Güncelleme Tarihi:
Ankara Adalet Sarayı'na öğle saatlerinde gelen Sağlar, yaklaşık 2 saat süreyle soruşturmayı yürüten Cumhuriyet Savcısı Kemal Çetin'e “tanık” sıfatıyla ifade verdi.
Sağlar, ifade verme işleminin ardından adliyeden ayrılırken gazetecilere yaptığı açıklamada, ifadesinin yaklaşık 3 sayfa tuttuğunu belirterek, şunları kaydetti:
“İfadem sırasında daha önce Bülent Şemiler ve Kemal Horzum ile ilgili kurulmuş olan komisyonda Bülent Şemiler'in ve arkadaşlarının, Turgut Özal suikastıyla ilgili vermiş oldukları bilgileri aktardım.

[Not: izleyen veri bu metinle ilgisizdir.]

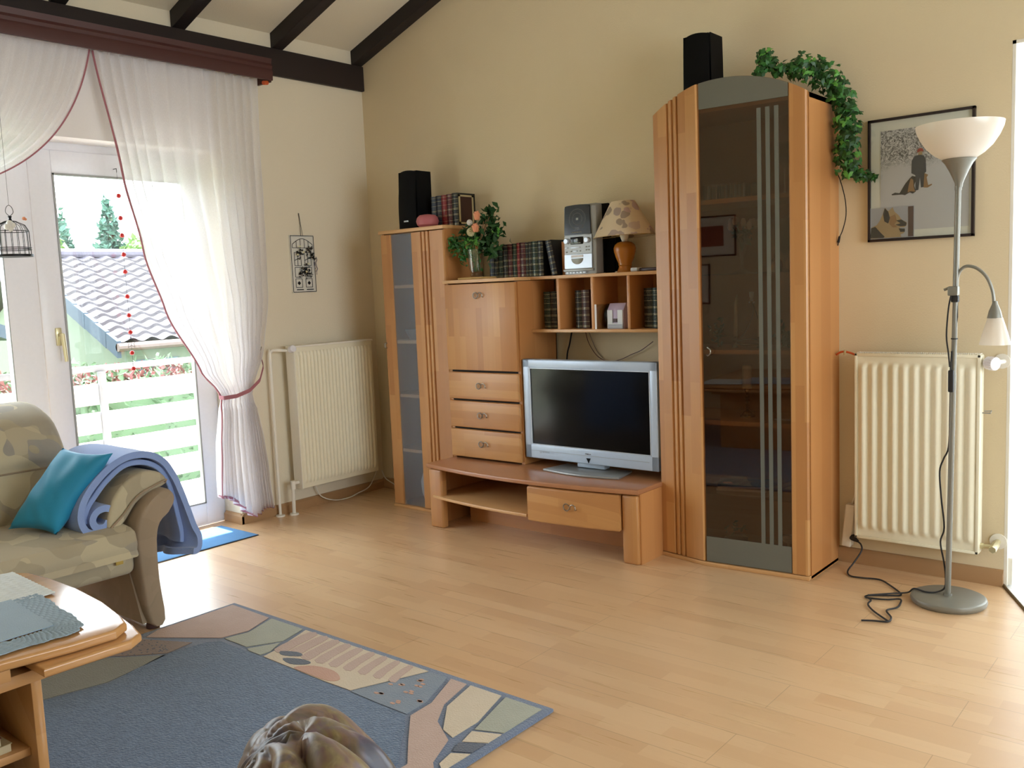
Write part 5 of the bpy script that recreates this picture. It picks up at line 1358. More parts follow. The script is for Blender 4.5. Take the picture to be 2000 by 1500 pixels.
# ================================================================== FRAMED PICTURE
pf = thing('picture_frame', 'black framed snowy photo print with dogs above the right radiator', 'picture', (3.40, -.01, 1.68))
px0, px1, pz0, pz1 = 3.193, 3.609, 1.428, 1.937
b = MB()
for a in ((px0, px1, pz1 - .011, pz1), (px0, px1, pz0, pz0 + .011)): b.box(a[0], a[1], -.022, -.001, a[2], a[3], .001)
for a in ((px0, px0 + .011), (px1 - .011, px1)): b.box(a[0], a[1], -.022, -.001, pz0, pz1, .001)
b.build('frame', 'frame_dark', pf)
b = MB(); b.box(px0 + .009, px1 - .009, -.012, -.002, pz0 + .009, pz1 - .009); b.build('mat_board', 'mat_board', pf)
b = MB(); 
PX0, PX1, PZ0, PZ1 = 3.244, 3.588, 1.470, 1.886
o_ = MB(); o_.box(PX0, PX1, -.0135, -.0115, PZ0, PZ1)
pho = o_.build('snow_print', 'snow_photo', pf)
# snow_photo material runs over object height, the parent sits at z 1.68
def flat(name, pts, mat, y=-.0142, parent=pho):
    b = MB(); b.poly([(p[0], y, p[1]) for p in pts], (0, .0006, 0)); return b.build(name, mat, parent)
def px(X, Y):  # position on the print in the wall plane (metres from its top left corner)
    return (PX0 + X, PZ1 - Y)
def pp(l, sx=1, ox=0, oy=0): return [px(ox + a * sx, oy + c) for a, c in l]
flat('man_coat', pp([(.125, .135), (.135, .118), (.155, .112), (.172, .118), (.180, .135), (.182, .185), (.176, .190), (.178, .245), (.162, .247), (.158, .205), (.152, .255), (.140, .258), (.140, .195), (.124, .185)]), 'man_coat')
flat('man_face', pp([(.150, .100), (.166, .100), (.167, .114), (.152, .114)]), 'dog_cream', -.0148)
flat('man_hat', pp([(.146, .104), (.148, .092), (.157, .086), (.168, .090), (.171, .102), (.160, .100)]), 'man_hat', -.0152)
flat('left_dog', pp([(.045, .264), (.060, .258), (.078, .262), (.100, .226), (.118, .205), (.128, .196), (.140, .200), (.142, .215), (.136, .235), (.142, .262), (.130, .268), (.118, .262), (.100, .272), (.085, .268), (.070, .268), (.048, .268)]), 'dog_dark', -.0150)
flat('left_dog_chest', pp([(.122, .205), (.132, .212), (.134, .240), (.140, .262), (.122, .258), (.110, .262), (.114, .235)]), 'dog_tan', -.0154)
flat('right_dog', pp([(.176, .190), (.190, .198), (.184, .208), (.190, .240), (.204, .236), (.206, .240), (.188, .250), (.172, .248)]), 'dog_tan', -.0150)
# small portrait of a shepherd dog tucked into the lower left corner
ins = MB(); ins.box(3.203, 3.380, -.0165, -.0140, 1.440, 1.569); ins = ins.build('dog_portrait', 'wall_print', pf)
def ip(l): return [(3.203 + .177 * a, 1.569 - .129 * c) for a, c in l]
flat('portrait_border', ip([(-.012, -.02), (.012, -.02), (.012, 1.02), (-.012, 1.02)]), 'paper_white', -.0175, ins)
flat('door_edge', ip([(.87, .02), (.99, .02), (.99, .98), (.87, .98)]), 'door_brown', -.0172, ins)
flat('dog_body', ip([(.0, .98), (.02, .62), (.15, .55), (.22, .42), (.30, .18), (.34, .0), (.42, .12), (.52, .0), (.56, .15), (.66, .28), (.72, .42), (.84, .52), (.84, .62), (.78, .68), (.68, .66), (.74, .80), (.80, .78), (.78, .86), (.70, .90), (.72, .98)]), 'dog_cream', -.0176, ins)
flat('dog_ear', ip([(.30, .20), (.34, .02), (.42, .14), (.46, .34), (.42, .52), (.33, .44)]), 'dog_dark', -.0182, ins)
flat('dog_saddle', ip([(.0, .96), (.02, .64), (.12, .60), (.24, .80), (.34, .94), (.30, .98)]), 'dog_dark', -.0182, ins)
flat('dog_muzzle', ip([(.60, .44), (.72, .42), (.84, .54), (.82, .64), (.70, .64), (.58, .58), (.70, .54)]), 'dog_dark', -.0182, ins)
flat('dog_cheek', ip([(.46, .30), (.58, .24), (.62, .46), (.56, .56), (.64, .66), (.52, .66), (.44, .52)]), 'dog_tan', -.0180, ins)
flat('dog_jaw', ip([(.66, .70), (.80, .72), (.80, .82), (.70, .82)]), 'dog_dark', -.0182, ins)
b = MB(); b.box(px0 + .0095, px1 - .0095, -.0195, -.0190, pz0 + .0095, pz1 - .0095); b.build('glass', 'pane', pf)

# ================================================================== SOFA
so = thing('sofa', 'beige and grey patterned fabric sofa with rolled arm, at the left edge', 'sofa', (.7, -3.2, 0))
def soft_prism(b, prof, a0, a1, axis, bev=.03, seg=4): b.prism(prof, a0, a1, axis, bev, seg)
def smooth_closed(P, k=4):
    n = len(P); Q_ = []
    for i in range(n):
        p0, p1, p2, p3 = (Vector(P[(i + j - 1) % n]) for j in range(4))
        for j in range(k):
            u = j / k; Q_.append(tuple(0.5 * ((2 * p1) + (p2 - p0) * u + (2 * p0 - 5 * p1 + 4 * p2 - p3) * u * u + (3 * p1 - p0 - 3 * p2 + p3) * u ** 3)))
    return Q_
b = MB(); b.box(.35, 1.115, -4.35, -2.315, .235, .335, .03, 4); b.build('base', 'sofa_fabric', so)
b = MB(); soft_prism(b, smooth_closed([(.55, .31), (1.10, .305), (1.142, .335), (1.142, .385), (1.10, .425), (.85, .440), (.60, .44)], 3), -4.35, -2.312, 'y', .02); b.build('seat_cushion', 'sofa_fabric', so)
b = MB(); soft_prism(b, smooth_closed([(.10, .20), (.55, .25), (.72, .42), (.70, .55), (.66, .62), (.655, .65), (.66, .70), (.58, .82), (.46, .875), (.34, .89), (.22, .87), (.14, .75)], 3), -4.35, -2.335, 'y', .05, 5); b.build('backrest', 'sofa_fabric', so)
b = MB(); b.tube([(.655, -4.3, .638), (.655, -2.40, .636)], .004, 6); b.build('backrest_seam', 'sofa_plain', so)
armp = [(-2.300, .03), (-2.312, .20), (-2.316, .36), (-2.300, .44), (-2.262, .50), (-2.215, .535), (-2.168, .548), (-2.135, .532), (-2.128, .50), (-2.155, .462), (-2.205, .430), (-2.232, .36), (-2.242, .20), (-2.236, .03)]
b = MB()
t_ = bmesh.new(); ap = smooth_closed(armp, 3); rings = []
for k, (x, sc, dx_) in enumerate([(.18, 1, 0), (1.06, 1, 0), (1.095, .98, 0), (1.115, .93, 0), (1.123, .82, 0)]):
    cy_ = sum(p[0] for p in ap) / len(ap)
    rings.append([t_.verts.new((x + (.035 * (1 - p[1] / .55) if k else 0), -2.24 + (p[0] + 2.24) * (sc if p[1] < .4 else sc), .03 + (p[1] - .03) * (1 - (1 - sc) * .12))) for p in ap])
for a_, c_ in zip(rings[:-1], rings[1:]):
    for i in range(len(ap)): t_.faces.new((a_[i], a_[(i + 1) % len(ap)], c_[(i + 1) % len(ap)], c_[i]))
t_.faces.new(rings[0]); t_.faces.new(rings[-1]); bmesh.ops.recalc_face_normals(t_, faces=t_.faces); b._merge(t_)
b.build('armrest', 'sofa_plain', so, 50)
b = MB(); b.lathe([(0, .0), (.026, .002), (.026, .014), (.020, .030), (0, .03)], 20, 1.12, -2.272); b.build('foot', 'door_brown', so)
b = MB(); b.lathe([(0, .0), (.026, .002), (.026, .014), (.020, .030), (0, .03)], 20, .25, -2.272); b.build('foot', 'door_brown', so)
b = MB()
padp = smooth_closed([(-2.395, .425), (-2.365, .53), (-2.30, .600), (-2.22, .625), (-2.155, .605), (-2.130, .565), (-2.165, .545), (-2.215, .532), (-2.27, .500), (-2.315, .445), (-2.35, .42)], 3)
b.prism(padp, .22, 1.07, 'x', .015, 4); b.build('arm_pad', 'sofa_fabric', so)
b = MB(); pe = smooth_closed([(-2.38, .428), (-2.345, .475), (-2.29, .53), (-2.22, .563), (-2.15, .572), (-2.20, .548), (-2.26, .51), (-2.315, .45), (-2.35, .425)], 3)
b.tube([(1.075, p[0], p[1]) for p in smooth_closed([(-2.375, .43), (-2.33, .47), (-2.27, .528), (-2.20, .558), (-2.145, .565)], 4)[:17]], .005, 6); b.build('pad_piping', 'sofa_plain', so)
b = MB(); b.box(1.128, 1.132, -2.405, -2.375, .292, .325, .001); b.build('fabric_tag', 'tag_gold', so)
b = MB(); b.prism([(.30, .235), (1.05, .235), (1.13, .03), (.30, .03)], -2.318, -2.300, 'y'); b.build('arm_panel', 'sofa_plain', so)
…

Meclis seçime girdiği için o komisyonun raporu TBMM'de görüşülemedi. Orada ilginç ve ciddi iddialar vardı, Kartal Demirağ ve benzeri olaylarla ilgili. Daha çok üzerinde durduğum 1988'de Turgut Özal'a yapılan suikast ve suikast sonrasında Turgut Özal'ın çizdiği çizgi.
Bir de ölüm günündeki, Cumhurbaşkanlığı Köşkü'ndeki, bu ülkede demek ki, hafta sonu hastalanmayacaksınız, Cumhurbaşkanı olsanız bile... Sağlık durumu belli olan, ciddi şekilde sağlık sorunları olan bir Cumhurbaşkanının, üstelik de sıkıntılı bir seyahati sonrasında gerekli tedbirlerin alınmamış olması kuşku vericidir. Eşi ve çocukları Özal'ın ölümüyle ilgili kuşku sahibiyseler, bu işin çok ciddiye alınması gerektiğini ifade ettim. Sayın savcının da çok ciddi görev yaptığını düşünüyorum.”

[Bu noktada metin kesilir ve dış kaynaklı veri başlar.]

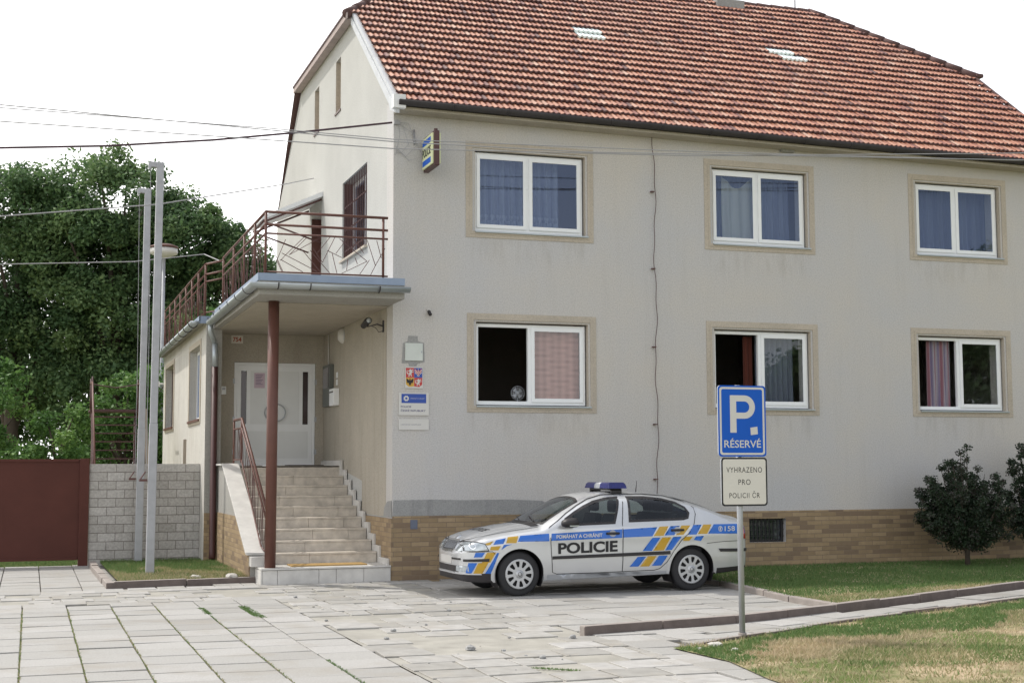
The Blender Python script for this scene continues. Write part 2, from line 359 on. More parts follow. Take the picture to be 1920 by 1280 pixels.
#PART2
# ================================================================== SETTING
def poly_sheet(name, pts, z, m, **kw):
    mb = MB(); mb.add([(x, y, z) for x, y in pts], [tuple(range(len(pts)))]); return mb.build(name, m, **kw)
def soilmat(name):
    m, nt, b, _ = new_mat(name); v = coords(nt)
    g = mixc(nt, noise(nt, v, 35, 4), (.075, .115, .03), (.17, .20, .07)); d = mixc(nt, noise(nt, v, 22, 5), (.36, .28, .18), (.56, .45, .31))
    f = ramp(nt, noise(nt, v, .75, 5, .6), [(.45, 0), (.60, 1)])
    nt.links.new(mixc(nt, f, g, d), b.inputs['Base Color']); b.inputs['Roughness'].default_value = 1; b.inputs['Specular IOR Level'].default_value = .1
    bump(nt, b, noise(nt, v, 45, 4), .9, .02); return m
M['lawn'] = soilmat('lawn_soil')
gm = MB(); gm.add([(-400, -300, -.045), (400, -300, -.045), (400, 500, -.045), (-400, 500, -.045)], [(0, 1, 2, 3)])
gm.build('ground', M['lawn'], kind='structure')
poly_sheet('paving_bed', [(-12, -16), (4.35, -16), (4.35, -6.2), (9, -4.2), (14, -3.0), (14, -4.9), (4.35, -6.6), (4.35, 0.02), (-2, .02), (-2, 1.2), (-4.2, 1.2), (-4.2, 5.55), (-12, 5.55)], -.03, M['soil'], kind='structure')
poly_sheet('sandy_strip', [(-12, -2.36), (-2.29, -2.36), (-2.29, -15), (.23, -15), (.23, -.03), (-2.0, -.03), (-2.1, .10), (-4.2, .10), (-4.6, -.5), (-12, -.5)], -.016, M['dirt'], kind='structure')
# slabs -----------------------------------------------------------
def in_poly(x, y, P):
    c = False; j = len(P) - 1
    for i in range(len(P)):
        if (P[i][1] > y) != (P[j][1] > y) and x < (P[j][0] - P[i][0]) * (y - P[i][1]) / (P[j][1] - P[i][1]) + P[i][0]: c = not c
        j = i
    return c
def slab(mb, cx, cy, w, d, z, tilt, tone, rot=0, jit=0):
    a = random.gauss(0, tilt); b = random.gauss(0, tilt); dz = random.gauss(0, .0028)
    cr, sr = math.cos(rot), math.sin(rot); vs = []
    for ins, zz in ((0, z - .035), (0, z - .004), (.005, z)):
        for sx, sy in ((-1, -1), (1, -1), (1, 1), (-1, 1)):
            lx = sx * (w / 2 - ins); ly = sy * (d / 2 - ins)
            if jit: random_state = (round(cx * 97), round(cy * 89), sx, sy); h = hash(random_state); lx += ((h % 1000) / 1000 - .5) * jit; ly += ((h // 1000 % 1000) / 1000 - .5) * jit
            vs.append((cx + lx * cr - ly * sr, cy + lx * sr + ly * cr, zz + dz + a * lx + b * ly))
    fs = [(8, 9, 10, 11)]
    for k in (0, 4):
        for i in range(4): j = (i + 1) % 4; fs.append((k + i, k + j, k + 4 + j, k + 4 + i))
    mb.add(vs, fs, 0, tone)
pv = MB()
zA = [(-12, -15), (-2.3, -15), (-2.3, -2.35), (-12, -2.35)]
x = -5.65 - .555 * 12
while x < -2.35:
    y = -15 + random.uniform(0, .4)
    while y < -2.3:
        d = .585
        if in_poly(x + .27, y + d / 2, zA): slab(pv, x + .2775, y + d / 2, .540 + random.uniform(-.006, .004), d - .030, 0, .005, min(1, max(0, random.gauss(.62, .16))))
        y += d
    x += .555
x = -12
while x < -4.45:            # apron in front of the gate
    y = -.5 + random.uniform(-.15, 0)
    while y < 5.3:
        slab(pv, x + .3, y + .29, .585, .55, 0, .004, min(1, max(0, random.gauss(.55, .15)))); y += .58
    x += .6
zB = [(.25, -15), (.95, -15), (.95, -8.6), (4.32, -6.7), (4.32, -.02), (.25, -.02)]
x = .25
while x < 4.4:
    y = -15 + random.uniform(0, .3)
    while y < 0:
        if in_poly(x + .27, y + .27, zB): slab(pv, x + .27, y + .27, .528, .528, 0, .006, min(1, max(0, random.gauss(.55, .18))))
        y += .56
    x += .54
def kerb_y(x): return np.interp(x, [.15, 2.24, 4.03, 8.61, 14], [-8.03, -7.57, -6.85, -4.68, -2.6])
def lawn_y(x): return np.interp(x, [.55, 1.18, 3.6, 7.2, 14], [-9.45, -9.16, -7.91, -6.43, -3.9])
x = .95
while x < 13:
    yk, yl = kerb_y(x) - .03, lawn_y(x); sl_ = math.atan2(kerb_y(x + .5) - kerb_y(x), .5); n = max(1, round((yk - yl) / .5)); h = (yk - yl) / n
    for i in range(n): slab(pv, x + .25, yl + h * (i + .5), .5 / math.cos(sl_) * .97, h * .96 * math.cos(sl_), .004, .006, min(1, max(0, random.gauss(.5, .16))), sl_)
    x += .515
pv.build('paving', M['slab'], kind='structure')
ov = MB()
def setts(x0, x1, y0, y1, w, d, miss, hole=None):
    y = y0; r = 0
    while y < y1:
        x = x0 + random.uniform(-.1, .1)
        while x < x1:
            ww = random.choice([w, w, w, w * .55]); p = miss(x + ww / 2, y) if callable(miss) else miss
            if random.random() > p:
                slab(ov, x + ww / 2, y + d / 2, ww - .025, d - random.uniform(.025, .05), random.uniform(-.006, .001), .004, random.random(), random.gauss(0, .012), .022)
            x += ww
        y += d; r += 1
setts(-12, -.0, -2.36, -.55, .44, .45, lambda x, y: .12 + (.18 if x > -5 else 0))
setts(-4.2, -2.0, -.55, .12, .44, .33, .10)
setts(-2.1, .2, -.55, .02, .5, .29, .12)
def bare(x, y):
    d1 = math.hypot((x + 1.0) / .75, (y + 9.1) / 1.5); d2 = math.hypot((x + 1.7) / .7, (y + 6.0) / 1.6); d3 = math.hypot((x + .3) / .8, (y + 7.4) / 1.2)
    return .85 if d1 < 1 else .30 if min(d2, d3) < 1 else .08
setts(-2.28, .22, -15, -2.36, .52, .50, bare)
ov.build('worn_setts', M['oldslab'], kind='structure')
# lawns ------------------------------------------------------------
lawnR = [(.55, -9.42), (.62, -10.5), (.42, -11.6), (.2, -14.5), (16, -14.5), (16, -3.3), (14, -3.9), (7.2, -6.43), (3.6, -7.91), (1.18, -9.12)]
lawnS = [(4.42, -.02), (4.42, -2.9), (4.12, -5.5), (4.12, -6.78), (8.61, -4.60), (14, -2.5), (20, -1), (20, -.02)]
lawnL = [(-4.24, .30), (-2.14, .66), (-2.26, 4.94), (-2.46, 4.94), (-2.46, 5.55), (-4.3, 5.55)]
poly_sheet('lawn', lawnR, .012, M['lawn'], kind='structure')
poly_sheet('lawn', lawnS, .06, M['lawn'], kind='structure')
poly_sheet('lawn', lawnL, .06, M['lawn'], kind='structure')
def blades(name, polys, n, hmin, hmax, label=None, tones=None, width=.006):
    pts = []
    tot = sum(p[3] for p in polys)
    for P, z, dens, wgt in polys:
        xs_ = [a for a, b in P]; ys_ = [b for a, b in P]; k = int(n * wgt / tot); c = 0
        while c < k:
            x = random.uniform(min(xs_), max(xs_)); y = random.uniform(min(ys_), max(ys_))
            if dens and random.random() > dens(x, y): continue
            if in_poly(x, y, P): pts.append((x, y, z)); c += 1
    p = np.array(pts); k = len(p)
    ang = RNG.uniform(0, 2 * np.pi, k); h = RNG.uniform(hmin, hmax, k); wd = RNG.uniform(.6, 1.4, k) * width; ln = RNG.normal(0, .6, (k, 2)) * h[:, None]
    dx = np.cos(ang) * wd; dy = np.sin(ang) * wd
    V = np.zeros((k, 3, 3)); V[:, 0] = p - np.stack([dx, dy, 0 * dx], 1); V[:, 1] = p + np.stack([dx, dy, 0 * dx], 1); V[:, 2] = p + np.stack([ln[:, 0], ln[:, 1], h], 1)
    tn = np.array([tones(a[0], a[1]) for a in pts]) if tones else RNG.uniform(0, 1, k)
    return raw_mesh(name, V.reshape(-1, 3), 3, k, tn, M['grass'])
def raw_mesh(name, V, per, k, tone, m):
    me = bpy.data.meshes.new(name); me.vertices.add(len(V)); me.vertices.foreach_set('co', np.ascontiguousarray(V, dtype=np.float32).ravel())
    me.loops.add(k * per); me.loops.foreach_set('vertex_index', np.arange(k * per, dtype=np.int32))
    me.polygons.add(k); me.polygons.foreach_set('loop_start', np.arange(0, k * per, per, dtype=np.int32))
    me.update(calc_edges=True); me.materials.append(m)
    a = me.attributes.new('tone', 'FLOAT', 'FACE'); a.data.foreach_set('value', np.asarray(tone, dtype=np.float32)); return me
def green(x, y): return math.sin(x * 1.7 + 1.3 * math.sin(y * 1.1)) * .5 + math.sin(y * 2.3 + x * .6 + 1.9 * math.sin(x * .9)) * .5
def rtone(x, y):
    d = lawn_y(x) - y + .22 * green(x * 2.1, y * 2.3) + .12 * green(y * 5, x * 6)
    b = .80 if d < .16 else .30 if d < 1.35 + .7 * green(x * .7 + 1, y * .5) else .80
    return min(1, max(0, random.gauss(b + .22 * (green(x, y) < 0) * (1 if b > .5 else .3) - (.25 if b > .5 and green(x * .8 + 2, y) > .3 else 0), .14)))
def rdens(x, y):
    d = lawn_y(x) - y + .2 * green(x * 2.1, y * 2.3)
    return .35 if d < .14 else 1 if d < 1.6 else (.75 if green(x * .8 + 2, y) > .2 else .28)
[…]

Suikast girişiminin ardından Erdal İnönü ile birlikte Turgut Özal'ın yanına gittiklerini o sırada Özal'ın eline dikiş atıldığını anlatan Sağlar, yanlarında bulunan Ahmet Özal'ın, “suikast girişiminin tek başına yapılan bir iş olmadığı, organize bir suç ekibinin, örgütünün işi olduğu düşüncesini sıcağı sıcağına kendisine söylediğini” aktaran Sağlar, şöyle devam etti:
“Ben, hemen suikast sonrasında gittiğimde, Ahmet Özal, 'Bu tek başına yapılan bir iş değil, bir organize suçtur düşüncesindeyiz' demişti. Bu kadar fazla bilgiye sahip olan Özal'ın Cumhurbaşkanlığı döneminde kendisine sorduğumda, çok araştırdığını, özellikle Şemiler ve Horzum Komisyonunda Bülent Şemiler'in Özal'a yapılan suikastla ilgili çalışmalar yaptığını ifade etmesi sonrasında ortaya çıkan bilgiler, Kartal Demirağ'ın Dazkırı'daki kontrgerilla karargahına kadar ulaşılması ve sonra bu araştırmaların durdurulması, rütbeli insanların ve belli kişilerin araştırmayı yapanları adeta tehdit edercesine durdurması sonrasında ortaya çıkan olaylarla ilgili sorduğumda, Özal bana 'Sen gençsin bu işlere karışma' demişti.”
Sağlar, “o zaman yarım kalan araştırmaların tutanaklarının bulunup bulunmadığı” sorusuna, “O komisyonun kimlerden olduğu bellidir. Sayın savcı da zannediyorum biliyor. O komisyonun mutlaka bilgisi, tuttukları kendi evrakı vardır” dedi.